Enéada VI, 4, 7 — Metáfora da mão e metáfora da esfera luminosa

7. De nuevo nos formularemos la pregunta: ¿cómo un solo y mismo ser puede extenderse a todo? O lo que es igual: ¿cómo varios seres sensibles, situados en diferentes lugares, pueden participar del mismo ser? Porque, a tenor de lo que ya se ha dicho, no parece justo dividir este ser en varias partes, sino que más convendrá reducir esas mismas partes a la unidad. Pues no es el ser el que va a las partes, sino que es la separación misma de las partes la que, al escindirse, nos lleva a creer en una división del ser. Ocurre como si se dividiese algo que domina y contiene a un ser y como si esta división se hiciese en partes iguales a las del ser que es dominado. Veamos el ejemplo de la mano: puede retener un cuerpo entero, un pedazo de madera de varios codos y todavía alguna cosa más; es claro que, aun extendiéndose su fuerza a todos los cuerpos que enumeramos, no resulta, sin embargo, dividida en partes que guarden proporción con los cuerpos. La mano misma, diremos, permanece al parecer en los límites de su extensión sin que lleve sus propios límites hasta el cuerpo que ella domina. Si todavía se añadiese a estos cuerpos otro cuerpo y si la mano pudiese soportarlo, es indudable que su fuerza lo dominaría, pero sin que ello supusiese una división en tantas partes cuantas el cuerpo tiene. ¿Pues qué? Supongamos todavía más: demos por suprimida la masa corporal de la mano, pero manteniendo la fuerza que sostiene los cuerpos citados e incluso la mano misma; ¿no deberíamos admitir entonces que es una e indivisible la fuerza que se manifiesta en estos cuerpos y, en igual modo, en cada una de las partes?

Adoptemos, según esto, como centro una pequeña masa luminosa y llevemos alrededor de ella un cuerpo esférico y transparente, de modo que la luz se propague del centro a toda la esfera sin que la masa exterior pueda recibir cualquier otra luz.
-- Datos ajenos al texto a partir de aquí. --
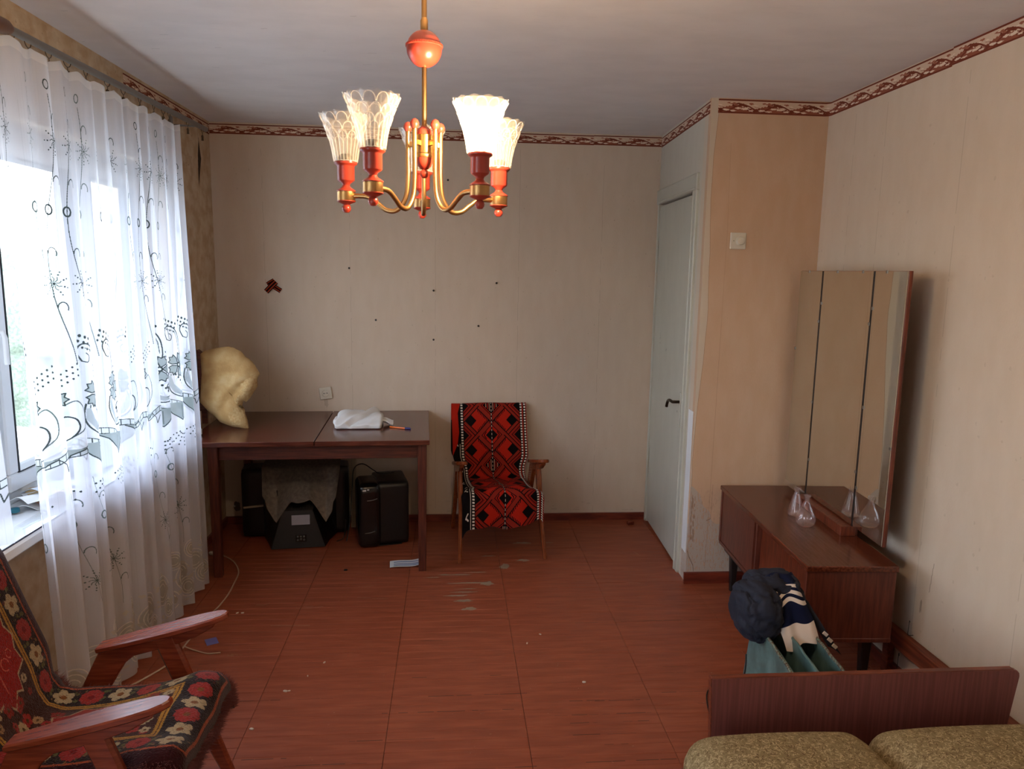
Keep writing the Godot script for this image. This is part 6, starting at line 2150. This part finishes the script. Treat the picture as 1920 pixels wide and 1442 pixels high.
func on_sill() -> void:
	var y := 0.790
	var t := thing("paper_pile", "loose pile of papers and newspapers on the white window sill", "papers", Vector3(0.0, y, 1.86))
	var cols := [M.paper_white, M.paper_white, mat(Color(0.80, 0.62, 0.55), 0.7), M.paper_white, mat(Color(0.74, 0.62, 0.42), 0.7), M.paper_white, mat(Color(0.70, 0.74, 0.80), 0.7)]
	for k in 7:
		var st := mb()
		var a := hsh(k) * 1.4 - 0.7
		var c := Vector3(-0.055 + 0.05 * hsh(k + 5.0), 0.003 + 0.006 * k, -0.15 + 0.32 * hsh(k + 9.0))
		sheet(st, 8, 8, func(u: float, v: float) -> Vector3:
			return c + Basis(Vector3.UP, a) * Vector3((u - 0.5) * 0.10, 0.012 * sin(u * 5.0 + k) * v + 0.003 * k * v, (v - 0.5) * 0.21), 0.0016)
		put(st, "sheet", cols[k], t)
	var b := thing("plastic_bag", "flat milky plastic bag of papers propped on the sill behind the curtain", "bag", Vector3(-0.03, y, 1.50))
	var st2 := mb()
	var pm := mat(Color(0.82, 0.88, 0.93, 0.75), 0.3)
	pm.transparency = BaseMaterial3D.TRANSPARENCY_ALPHA
	sheet(st2, 20, 20, func(u: float, v: float) -> Vector3:
		return Vector3(-0.06 + 0.085 * v + 0.006 * sin(u * 17.0), 0.012 + 0.10 * (1.0 - v) * (0.7 + 0.3 * sin(u * 4.0)) + 0.004 * sin(u * 31.0 + v * 7.0), -0.17 + 0.34 * u), 0.012)
	put(st2, "bag", pm, b)
	var g := thing("glass_shelf", "sheet of glass with a dark edge lying along the front of the sill", "glass sheet", Vector3(0.03, y, 2.25))
	st2 = mb()
	b2(st2, Vector3(-0.008, 0.0005, -0.55), Vector3(0.074, 0.006, 0.30), 0.001)
	put(st2, "pane", M.pane, g)
	st2 = mb()
	b2(st2, Vector3(0.0745, 0.0005, -0.55), Vector3(0.0775, 0.0065, 0.30), 0.001)
	put(st2, "dark_edge", mat(Color(0.10, 0.10, 0.20), 0.3), g)
	var c2 := thing("cap", "small teal bottle cap on the sill beside the papers", "cap", Vector3(-0.06, y + 0.0066, 2.12))
	st2 = mb()
	lathe(st2, [Vector2(0.0, 0.0), Vector2(0.016, 0.0), Vector2(0.017, 0.002), Vector2(0.016, 0.012), Vector2(0.013, 0.014), Vector2(0, 0.014)], Vector3.ZERO, 20)
	put(st2, "cap", mat(Color(0.10, 0.42, 0.50), 0.35), c2)

func on_floor() -> void:
	var st := mb()
	tube(st, bez([Vector3(0.10, 0.004, 0.52), Vector3(0.16, 0.004, 0.575), Vector3(0.235, 0.004, 0.66), Vector3(0.30, 0.004, 0.80), Vector3(0.318, 0.004, 0.95), Vector3(0.327, 0.004, 1.08), Vector3(0.322, 0.004, 1.21), Vector3(0.30, 0.004, 1.40), Vector3(0.290, 0.004, 1.63), Vector3(0.276, 0.004, 1.75), Vector3(0.24, 0.004, 1.83), Vector3(0.19, 0.004, 1.91), Vector3(0.11, 0.004, 2.02)], 7), 0.0038, 8)
	var c := put(st, "white_cable", M.cord)
	tag(c, "beige cable curving over the floor from table leg to curtain", "cable")
	st = mb()
	tube(st, bez([Vector3(0.300, 0.0105, 1.618), Vector3(0.35, 0.0035, 1.640), Vector3(0.41, 0.003, 1.668), Vector3(0.465, 0.003, 1.664)], 6), 0.0028, 8)
	c = put(st, "cable_scrap", M.cord)
	tag(c, "short beige cable end branching off beside the blue card", "cable")
	var plug := thing("cable_plug", "small white plug on the floor behind the table's left leg", "plug", Vector3(0.085, 0.012, 0.545), -20.0)
	st = mb()
	rbox(st, Vector3.ZERO, Vector3(0.05, 0.022, 0.024), 0.009, 6)
	put(st, "plug", M.white_plastic, plug)
	st = mb()
	bx(st, Vector3(0.395, 0.0012, 1.56), Vector3(0.050, 0.0016, 0.060), 0.0004, Basis(Vector3.UP, 0.5))
	c = put(st, "blue_card", mat(Color(0.40, 0.38, 0.60), 0.5))
	tag(c, "small violet-blue card lying on the floor by the beige cable", "card")
	var f := thing("paper_strip", "white leaflet with blue stripes on the floor by the table's right leg", "leaflet", Vector3(1.195, 0.001, 0.725), 4.0)
	st = mb()
	sheet(st, 12, 4, func(u: float, v: float) -> Vector3: return Vector3((u - 0.5) * 0.165, 0.003 + 0.010 * u * u + 0.003 * sin(u * 6.0), (0.5 - v) * 0.09), 0.0014)
	put(st, "leaflet", M.paper_white, f)
	for z in [-0.018, 0.010, 0.030]:
		st = mb()
		sheet(st, 12, 1, func(u: float, v: float) -> Vector3: return Vector3(-0.060 + u * 0.14, 0.0042 + 0.010 * pow(0.135 + u * 0.85, 2) + 0.003 * sin((0.135 + u * 0.85) * 6.0), z + (0.5 - v) * 0.010), 0.0004)
		put(st, "stripe", M.paper_blue, f)
	var bt := thing("wood_scrap", "small red-brown wood scrap on the floor near the door's hinge side", "wood scrap", Vector3(2.645, 0.0, 0.115), 15.0)
	st = mb()
	bx(st, Vector3(0, 0.012, 0), Vector3(0.045, 0.024, 0.03), 0.004)
	put(st, "block", M.skirting, bt)
	# crumbs of plaster and paint
	var pl := mat(Color(0.80, 0.74, 0.68), 0.8)
	var i := 0
	for q in [[0.43, 1.288, "white crumb on the floor past the far armrest tip, left of a close pair"], [0.455, 1.289, "white crumb on the floor past the far armrest tip, right of a close pair"], [0.924, 1.766, "white crumb on the floor, the farthest of the scatter beside the near armchair"], [0.874, 1.867, "white crumb on the floor in the middle of the scatter beside the near armchair"], [0.808, 1.975, "left one of two touching white crumbs beside the near armchair"], [0.822, 1.972, "right one of two touching white crumbs beside the near armchair"], [1.80, 1.648, "white crumb in mid floor, nearer of two under the dimmer's side"], [2.001, 1.974, "lone white crumb on the bare floor nearest the sofa bed"], [0.365, 1.329, "white crumb on the floor right under the far armrest tip"], [1.869, 1.569, "smaller white crumb in mid floor, towards the white door"], [0.741, 2.213, "white crumb on the floor just right of the near armchair's seat"]]:
		var s := 0.004 + 0.004 * hsh(i)
		st = mb()
		rbox(st, Vector3(0, s * 0.35, 0), Vector3(s * 1.8, s * 0.8, s * 1.2), s * 0.3, 3, func(p: Vector3) -> Vector3: return p + Vector3(p.y, 0, -p.x) * 0.3)
		var ch := put(st, "plaster_crumb", pl)
		ch.position = Vector3(q[0], 0, q[1])
		ch.rotation.y = hsh(i + 3.0) * 3.0
		tag(ch, q[2], "crumb", "white crumbs scattered on the floor")
		i += 1
	st = mb()
	rbox(st, Vector3(0, 0.004, 0), Vector3(0.020, 0.008, 0.012), 0.003, 4)
	var bl := put(st, "dark_crumb", M.black_plastic)
	bl.position = Vector3(0.876, 0, 0.798)
	tag(bl, "tiny black lump on the floor in front of the table", "crumb")

func outdoors() -> void:
	# overcast yard outside: ground far below and two trees
	var st := mb()
	b2(st, Vector3(-60, -6.2, -60), Vector3(-0.4, -6.0, 60), 0.0)
	struct(st, "ground", mat(Color(0.74, 0.74, 0.71), 0.95), "pale ground of the yard far below the window", "ground")
	for q in [[-9.0, -13.0, 1.0], [-14.0, -24.0, 1.3]]:
		var t := thing("tree", "pale green tree outside seen through the left pane" if q[2] == 1.0 else "further pale tree outside the window", "tree", Vector3(q[0], -6.0, q[1]))
		st = mb()
		bar(st, Vector3(0, 0, 0), Vector3(0.1, 5.5, 0), 0.4, 0.4, 0.15, 0.15, 0.05)
		put(st, "trunk", M.bark, t)
		st = mb()
		for k in 16:
			var c := Vector3(hsh(k) * 4.0 - 2.0, 4.6 + 2.6 * hsh(k + 20.0), hsh(k + 40.0) * 4.0 - 2.0)
			rbox(st, c, Vector3(2.2, 1.8, 2.2), 0.8, 7, func(p: Vector3) -> Vector3: return p * (1.0 + 0.22 * sin(p.x * 6.0 + k) * sin(p.y * 7.0) * sin(p.z * 6.5)))
		put(st, "crown", M.leaf, t)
Diremos, naturalmente, que el centro interior no sufre alteración alguna, sino que permanece inmóvil y extendido por toda la masa; por su parte, la luz que advertimos en esta pequeña masa, ocupa la totalidad de la esfera. No obstante, la luz no proviene de esa pequeña masa corpórea, ya que esta masa posee la luz, no por tratarse de un cuerpo sino por ser precisamente un cuerpo luminoso, dotado de otra fuerza distinta a la propiamente material. Porque, convengamos en que se suprime la masa corpórea sin que esto afecte para nada a la fuerza luminosa; ¿diríamos todavía que la luz está en un determinado punto o afirmaríamos que se baila por igual en el centro y en el conjunto de la esfera toda? No podríamos precisar con el pensamiento dónde estaba situada con anterioridad, y ni siquiera decir de dónde viene ni dónde está. Y así nos hallaríamos en un camino sin salida como si algo extraordinario hubiese acaecido. Veríase a la vez la luz en uno y otro lugar del cuerpo esférico. Lo mismo habría que decir de la luz del sol, pues podríamos preguntarnos de dónde proviene esa luz que se extiende por todo el aire con sólo observar el cuerpo del sol; no es una luz idéntica en todas partes ni tampoco aparece dividida. Ahí están para probarlo los cortes que se producen en ella y que parecen indicar una existencia opuesta a la del punto de origen, pero que, con todo, no la dividen. Si el sol no fuese un cuerpo y sí una potencia separada de él, que produjese su luz a la manera ya dicha, es claro que no podríamos indicar de dónde parte esa luz. No llegaríamos a decir de dónde proviene, sino que la luz se nos mostraría única en todas partes, sin comienzo ni principio alguno.